In IT organizations, the unit of work is the change request or ‘ticket’. Their representation depends usually on the ticketing system used. The challenge in effective ticketing is two-fold:

  • enabling clear communication between the ticket requester and the IT team
  • being flexible enough to handle different varieties of work

You want to be able to ask for something from IT without a back and forth dialogue before work starts. That’s usually a sign of a broken process and is certainly is wasteful.

The Phoenix Project argues that running an IT organization is the same as running a manufacturing plant. Let’s take a page from their playbook, shall we?

From Wikipedia:

A bill of materials or product structure (sometimes bill of material, BOM or associated list) is a list of the raw materials, sub-assemblies, intermediate assemblies, sub-components, parts and the quantities of each needed to manufacture an end product.

Meaning if we expressed our types of tickets in terms of the required information needed up-front, the requester will know how to ask to get something done and the IT team will be able to do it right the first time! Win-win!

Ticket systems like Jira are very powerful in that you can create different issue types with customizable fields that can be marked as required which enable you to establish a BOM for each type of work. There are some big drawbacks, however. Jira configuration isn’t version controlled so you can’t see changes over time. If you are using APIs to automate issue creation, required fields constrain their use since you have to bring awareness of them into your code. The situation gets worse as the types of work increase in number and complexity.
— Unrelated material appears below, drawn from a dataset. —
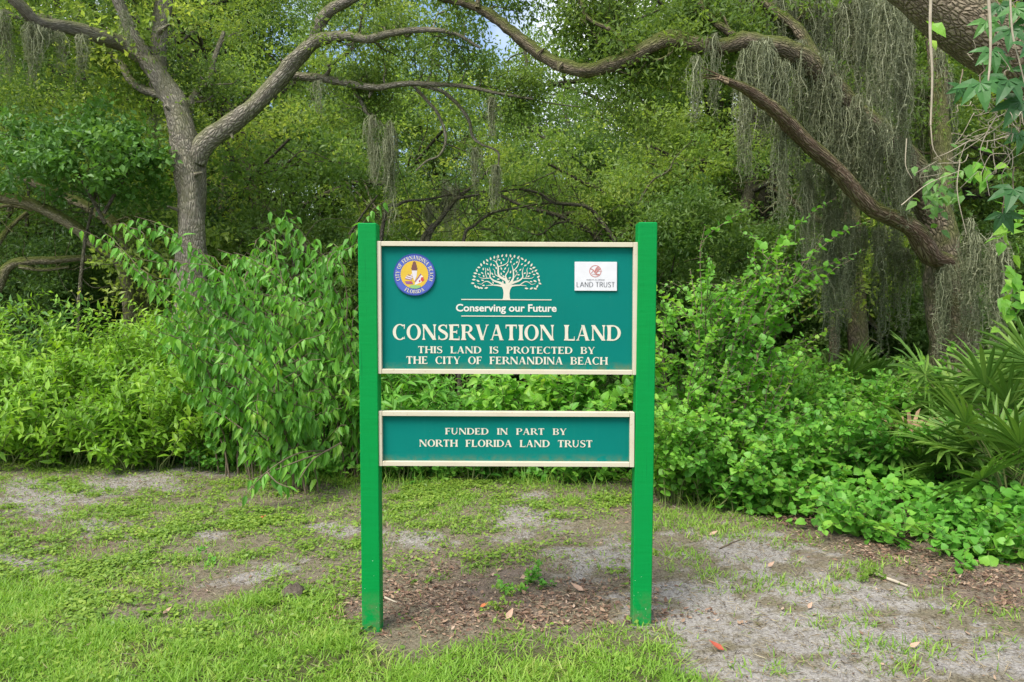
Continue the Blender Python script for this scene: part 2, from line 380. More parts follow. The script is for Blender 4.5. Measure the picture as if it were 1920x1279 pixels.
sandc = t.mix(t.math('GREATER_THAN', sp_, .62), sandc, (.07, .055, .042))
dirtc = t.mix(nf, (.07, .05, .038), (.36, .27, .21)); dirtc = t.mix(t.math('MULTIPLY', t.math('SUBTRACT', nl, .45, True), 2.5, True), dirtc, (.2, .165, .145))
soil = t.mix(nf, (.065, .054, .034), (.33, .29, .2))
def soften(name, k=.5): return t.math('MULTIPLY', t.math('ADD', t.math('SUBTRACT', t.attr(name), .55), t.math('ADD', t.math('ADD', t.math('MULTIPLY', t.math('SUBTRACT', nm, .5), 2.2), t.math('MULTIPLY', t.math('SUBTRACT', nf, .5), .35)), .12)), 1.5, True)
c = t.mix(soften('dirt'), soil, dirtc); c = t.mix(soften('sand'), c, sandc)
c = t.mix(t.math('MULTIPLY', t.attr('lawn'), .85), c, (.07, .075, .025)); c = t.mix(t.attr('veg'), c, (.05, .042, .025))
hh = t.math('ADD', t.math('MULTIPLY', nf, .4), nm)
M['ground'] = t.done(t.pbsdf(c, .95, .1, t.bump(hh, .7, .02)))
go = g.build('ground', M['ground'], smooth=True); tag(go, 'sandy ground with bare grey patches, brown soil and grass', 'ground', kind='structure')
for k in ('sand', 'dirt', 'lawn', 'veg'):
    at_ = go.data.attributes.new(k, 'FLOAT', 'POINT'); at_.data.foreach_set('value', mk[k].astype(np.float32))

# ------------------------------------------------------------------ grass, weeds, litter (stuff)
def scatter(n, y0, y1, rng, slope=.8, pad=.3):
    y = np.sqrt(rng.random(n) * (y1 ** 2 - y0 ** 2) + y0 ** 2); x = (rng.random(n) * 2 - 1) * (slope * y + pad)
    return x, y
def blades(g, x, y, Ln, W, rng, lean=.5, rnd=None):
    n = len(x); z = gz(x, y) - .004
    az = rng.random(n) * 2 * np.pi; le = lean * rng.random(n)
    d = nrm(np.stack([np.cos(az) * le, np.sin(az) * le, np.ones(n)], -1)); b = np.stack([np.cos(az), np.sin(az), -.35 * np.ones(n)], -1) * (rng.random(n) * .75)[:, None]
    fa = az + np.pi / 2 + rng.normal(0, .5, n); S = np.stack([np.cos(fa), np.sin(fa), np.zeros(n)], -1)
    P = np.stack([x, y, z], -1); Vs = []
    for s_, w in ((0, .8), (.35, 1), (.7, .7), (1, 0)):
        c_ = P + d * (Ln * s_)[:, None] + b * (Ln * s_ * s_)[:, None]
        if w: Vs += [c_ - S * (W * w / 2)[:, None], c_ + S * (W * w / 2)[:, None]]
        else: Vs += [c_]
    V = np.stack(Vs, 1); k = 7
    f = [0, 1, 3, 2, 2, 3, 5, 4, 4, 5, 6]
    I = (np.arange(n)[:, None] * k + np.array(f)[None, :]).ravel()
    g.add(V, I, np.tile([4, 4, 3], n), np.repeat(rng.random(n) if rnd is None else rnd, 3))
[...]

If a ticket type changes without your knowledge, your code will break!

If you are facing this problem, here’s my advice: if you want to support various types of work in your ticket system, decouple their specification from your ticket system entirely. Make your ticket types uniform and allow their content be free-form.
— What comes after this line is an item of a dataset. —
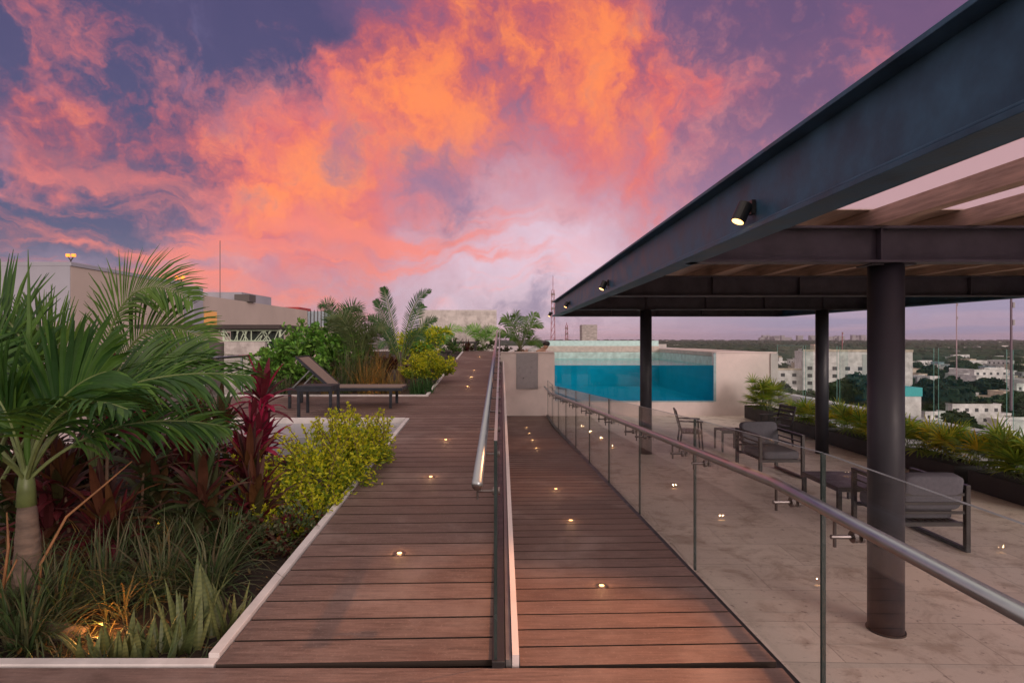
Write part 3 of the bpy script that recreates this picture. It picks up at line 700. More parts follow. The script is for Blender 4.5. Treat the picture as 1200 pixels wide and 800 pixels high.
areca('areca_palm', bA2, [(P(50, 480, 4.3), P(30, 350, 4.3), P(-50, 350, 4.3)), (P(20, 480, 4.3), P(-10, 380, 4.2), P(-80, 400, 4.2))], 'feathery palm at the left border whose fronds cross the white building', mat=G_PALM, seed=5, nl=44, ll=.5)

# cordylines ---------------------------------------------------------------
def cordyline(base, h, n, L, wd, mat, label, seed, heads=1):
    rng = random.Random(seed); e = empty('cordyline', base, 0, label, 'cordyline'); st = MB(); lf = MB()
    for k in range(heads):
        off = Vector((rng.uniform(-.12, .12), rng.uniform(-.12, .12), 0)) if k else Vector((0, 0, 0)); hh = h * (1 - .28 * k * rng.uniform(.7, 1.2))
        top = off + Vector((rng.uniform(-.05, .05), rng.uniform(-.05, .05), max(.1, hh)))
        st.tube([off, off.lerp(top, .5) + rv(rng, .015), top], [.014, .012, .009], 6)
        for i in range(n):
            az = i * 2.4 + rng.uniform(-.3, .3); t = i / n; el = R(12 + 72 * t + rng.uniform(-8, 8))
            dd = Vector((math.cos(az) * math.cos(el), math.sin(az) * math.cos(el), math.sin(el)))
            p = top + Vector((0, 0, -.20 * (1 - t))); sd = Vector((-math.sin(az), math.cos(az), 0))
            strip(lf, arc(p, dd, L * rng.uniform(.75, 1.1), .9 - .5 * t, 6), wprof(6, wd * rng.uniform(.8, 1.1)), sd, .35)
    st.build('stem', twig_m, e); lf.build('leaves', mat, e); return e
def at(px, py, Y, z=.58): q = P(px, py, Y); q.z = z; return q
cordyline(at(305, 0, 6.0), 1.20, 26, .42, .075, G_RED, 'tall bright pink cordyline left of the lounger side table', 11, 3)
cordyline(at(296, 0, 5.7),   .80, 22, .38, .07, G_RED, 'lower bright pink cordyline above the grey slab edge', 12, 2)
cordyline(at(122, 0, 4.2), 1.30, 14, .36, .07, G_RED, 'pink cordyline poking through the palm fronds', 13, 1)
labs = ['maroon cordyline under the tip of the big palm frond', 'maroon cordyline behind the brown twig', 'dark maroon cordyline beside the palm trunk', 'maroon cordyline below the pink cordyline', 'maroon cordyline in the middle of the front bed', 'dark red cordyline left of the golden shrub', 'tallest maroon cordyline in the shade of the fronds', 'maroon cordyline at the back of the front bed', 'small maroon cordyline with coppery lower leaves', 'maroon cordyline nearest the left border']
for i, (px, Y, h) in enumerate([(215, 5.0, .85), (165, 4.6, .8), (85, 4.3, .75), (285, 5.2, .62), (235, 4.5, .6), (290, 4.75, .45), (180, 5.4, 1.05), (255, 5.8, .95), (125, 4.1, .5), (10, 4.4, .7)]):
    cordyline(at(px, 0, Y), h, 26, .42, .07, G_MIX if i in (1, 4, 7, 9) else G_MAR, labs[i].replace('maroon', 'greenish maroon') if i in (1, 4, 7, 9) else labs[i], 20 + i, 3)

for i, (px, Y, h, t) in enumerate([(60, 6.2, 1.0, 'dark maroon cordyline behind the palm trunk at the back'), (120, 6.5, 1.1, 'dark maroon cordyline at the back under the arching fronds'), (170, 6.6, 1.0, 'dark maroon cordyline left of the grey slab'), (15, 5.6, .9, 'dark maroon cordyline at the back near the left border'), (225, 6.9, .85, 'dark maroon cordyline at the left front corner of the grey slab'), (100, 5.2, .6, 'low coppery cordyline behind the palm trunk'), (60, 4.9, .5, 'low coppery cordyline right behind the grass by the palm')]):
    cordyline(at(px, 0, Y), h, 30, .45, .06, G_MIX if i in (0, 2, 5, 6) else G_MAR, t.replace('dark maroon', 'brownish green').replace('coppery', 'brown green') if i in (0, 2, 5, 6) else t, 230 + i, 3)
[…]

The next challenge then is to express a BOM in a way external to your ticket system but powerful enough to ensure you get high-quality tickets.
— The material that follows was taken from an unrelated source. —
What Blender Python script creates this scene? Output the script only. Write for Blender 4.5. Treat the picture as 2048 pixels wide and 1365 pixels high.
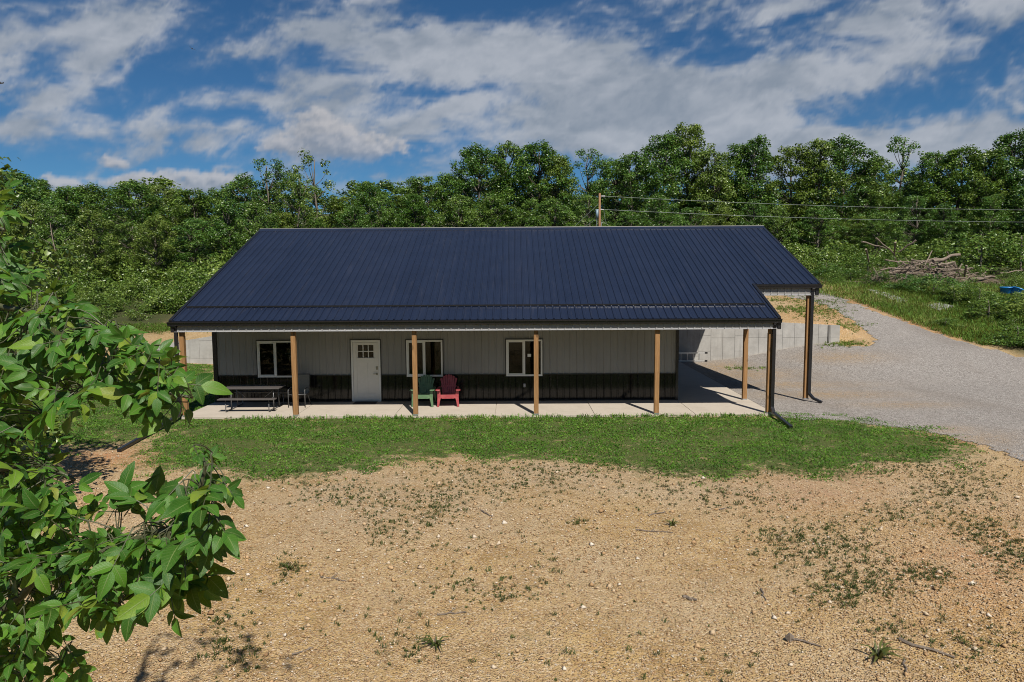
import bpy, bmesh, math, random
import numpy as np
from mathutils import Vector, Matrix, Euler

for o in list(bpy.data.objects):
    bpy.data.objects.remove(o, do_unlink=True)
S = bpy.context.scene
COL = S.collection
rnd = random.Random(7)
rng = np.random.default_rng(11)
R = math.radians

# ------------------------------------------------------------------ camera
FPX, IW, IH = 1427.06, 2048.0, 1365.0
CAM = Vector((0.0, -21.4736, 4.3357))
PITCH, YAW, ROLL = 0.0958, 0.0040, -0.0058
_F0 = Vector((-math.sin(YAW), math.cos(YAW), 0)); _R0 = Vector((math.cos(YAW), math.sin(YAW), 0)); _U0 = Vector((0, 0, 1))
FWD = _F0 * math.cos(PITCH) - _U0 * math.sin(PITCH)
_Q = _F0 * math.sin(PITCH) + _U0 * math.cos(PITCH)
RGT = _R0 * math.cos(ROLL) + _Q * math.sin(ROLL)
UPV = _Q * math.cos(ROLL) - _R0 * math.sin(ROLL)
cam_data = bpy.data.cameras.new("camera"); cam = bpy.data.objects.new("camera", cam_data); COL.objects.link(cam)
cam_data.sensor_width = 36.0; cam_data.lens = FPX / IW * 36.0
cam_data.clip_start = 0.05; cam_data.clip_end = 8000
M3 = Matrix((RGT, UPV, -FWD)).transposed()
cam.matrix_world = Matrix.Translation(CAM) @ M3.to_4x4()
S.camera = cam

# ------------------------------------------------------------------ sun, sky, exposure
SUN_V = Vector((0.25, -0.76, 1.0)).normalized()
sun_data = bpy.data.lights.new("sun", 'SUN'); sun = bpy.data.objects.new("sun", sun_data); COL.objects.link(sun)
sun_data.energy = 4.9; sun_data.angle = R(0.55); sun_data.color = (1.0, 0.94, 0.84)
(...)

Enter JSON Schema. With it you can define the form of a type of work and even get programmatic validation. Here’s an example for a ticket type that requires a hostname and an EC2 instance type, and even have descriptions of what each field means.

{
  "schema": {
    "hostname": {
      "title": "Hostname",
      "description": "The FQHN of the new server",
      "type": "string"
    },
    "size": {
      "title": "Server Size",
      "description": "an EC2 instance type ",
      "type": "string",
      "enum": [
        "m1.small",
        "m1.large",
        "m1.xlarge"
      ]
    }
  }
}

Basic types include strings, integers, and enums. You can mark certain fields as required, and you can even provide regular expression matching as well!

A benefit of JSON Schema is that there are open-source projects to render them into HTML forms. I personally have used JSONForm, however Schemaform is a recent addition as well.

Building a custom ticket frontend or API using this allows you to specifically define what is required to get work done while having the freedom to format the actual tickets in a way that is understandable by your IT team. Also, by decoupling it from your ticketing system, you have the choice to handle requests in a purely automated fashion in the future rather than simply tracking the request to be done by hand later.

I hope this helps inspire people take control of the flow of work into their teams!